Dear Mr. McNally,
All I can say is "wow." (Truly I am about to say much more...but overall...just wow). Tonight I had the supreme joy of seeing your new play, Mothers and Sons. And I will get back to that.
The summer between my junior and senior year of high school I was doing community theater with a friend and she was reading a copy of Love! Valour! Compassion! and A Perfect Ganache. I remember the cover was of the guys in their tutus dancing. She told me a bit of what it was about and I knew I had to read it.
I bought Love! Valour! Compassion! on Amazon...the only place a young, closeted gay man in Missouri could get a copy. It is my favorite play in the world. It was the first human and somewhat positive and realistic depiction of homosexuals that appeared relevant to me (as in, not of the Will and Grace persuasion). The characters of Arthur and Perry were the ones that jumped out to me the most. I saw myself in Arthur so much. I remember making my boyfriend read it immediately! I then went on to get a copy of Corpus Christi. It was the published version with Jesus in his underwear...I had to work pretty hard to hide that from my parents. I remember being so enamored of it and that you would have the audacity to write something like that. And I looked it up and saw all the backlash you got and I just knew you were a fearless man. I have since read Lips Together, Teeth Apart (which I did a reading of and almost directed in college), Frankie and Johnny in the Claire De Lune, Master Class, Some Men, A Man of No Importance, and Ragtime. All such beautiful work.
Last summer I had the joy of going to the performing arts library at Lincoln Center and watching the original production of Love! Valour! Compassion! I think I cried through all of it. The part where Bobby, Arthur and Perry are in the car together and Bobby is describing how he imagines them is so perfect; all I aspire to.
Words can't describe how excited I was when I saw that Mothers and Sons was coming to Broadway. It immediately went to the top of my list...I am a struggling writer/director/whatever and my funds are very limited...especially this time of year. But through a very dear mentor I was able to sit fourth row center this evening and see it. And I am forever indebted to him for that.

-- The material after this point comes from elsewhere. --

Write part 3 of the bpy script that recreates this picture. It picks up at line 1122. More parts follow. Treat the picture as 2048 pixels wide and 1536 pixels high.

To track the journey of where we as a community have come through the work YOU have written is an amazing thing. The moments that got me in this one were when the three of them were together being a family. When Will sits on the couch talking about how he always knew he wanted to be a dad and the joy he gets from that. It is so tangible to me. I saw myself revealed on a Broadway stage. What an incredibly powerful experience.
I know that I have gone on...and I was I was more well spoken, but the bottom line is that I feel like your work has made me the theatre artist and proud gay man that I am today.
As sincerely as humanly possible,
Michael P. Raymond
P.S. Your Author's Note in Love! Valour! Compassion! is something that I think about almost daily.